Ecology and Natural Resources Minister Mukhtar Babayev has said that the international community must put pressure on Armenia to urge the latter to stop polluting Azerbaijani rivers, Trend reported on June 30.
He made the remarks at the presentation of the Karabakh.Center web resource in Baku on June 30.
“Unfortunately, Armenia has polluted the transboundary rivers of Azerbaijan. The international community must put pressure on Armenia to stop its criminal actions,” Babayev noted.
He added that Azerbaijani territories liberated from the Armenian occupation in 2020 are rich in water resources.
“Up to 40 percent of the mineral water resources of Azerbaijan falls on the liberated lands. For the rational use of water in these territories monitoring will be conducted,” the minister noted.
Babayev stressed that during the occupation of the Azerbaijani lands, Armenia seriously damaged the country’s forest fund.
Speaking about Armenian-inflicted serious environmental damage, he said that the plunder of the liberated lands’ natural resources led to the violation of the ecological balance.
“We have a great responsibility to restore the environment on the liberated territories,” added the minister.
Meanwhile, Chairman of the Karabakh Revival Fund’s Board Rahman Hajiyev said at the same ceremony that the scale of destructions in the country’s liberated lands is extremely great.
He described Azerbaijan’s victory as a message to the whole world.

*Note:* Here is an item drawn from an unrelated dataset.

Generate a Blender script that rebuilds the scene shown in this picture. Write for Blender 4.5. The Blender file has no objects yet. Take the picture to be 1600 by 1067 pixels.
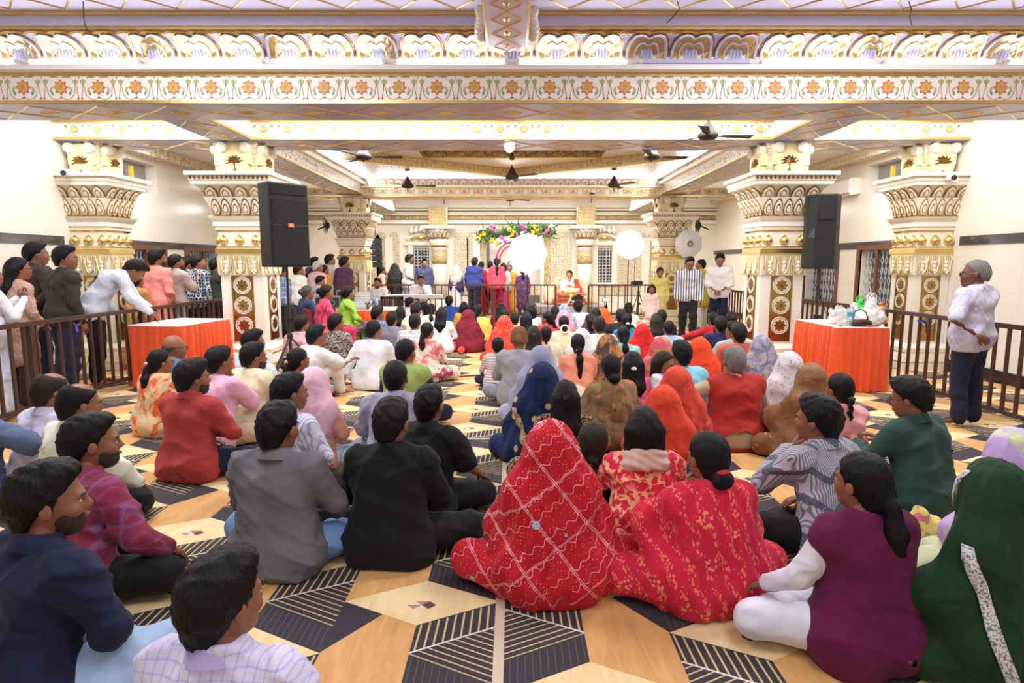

“No one can break us, we are ready to overcome any problem,” added the chairman.
Azerbaijan initiated a criminal case against Armenia over the latter’s ecological terror during the 30-year occupation of the country’s Karabakh region and adjacent seven districts, the Prosecutor-General’s Office said on June 21.
Armenia’s three-decade occupation of Azerbaijani territories extensively damaged the ecosystem, wildlife and natural resources in and around the Nagorno-Karabakh region. Armenians also resorted to large-scale acts of ecological terror in regions they had to leave under the trilateral November peace deal that stipulated the return of Azerbaijan’s occupied territories.
The clashes between Armenia and Azerbaijan escalated for the second time in 2020 after Armenia’s forces deployed in the occupied Azerbaijani lands targeted Azerbaijani civilian settlements and military positions, causing casualties among civilians and the military. In the early hours of September 27, Azerbaijan launched a counter-offensive operation that lasted six weeks. The operation resulted in the liberation of Azerbaijan’s occupied lands.
A Russia-brokered ceasefire deal that Azerbaijan and Armenia signed on November 10, 2020, brought an end to the 44-day war between the two countries. The Azerbaijani army declared a victory against the Armenian troops. The signed agreement obliged Armenia to withdraw its troops from the Azerbaijani lands that it had occupied.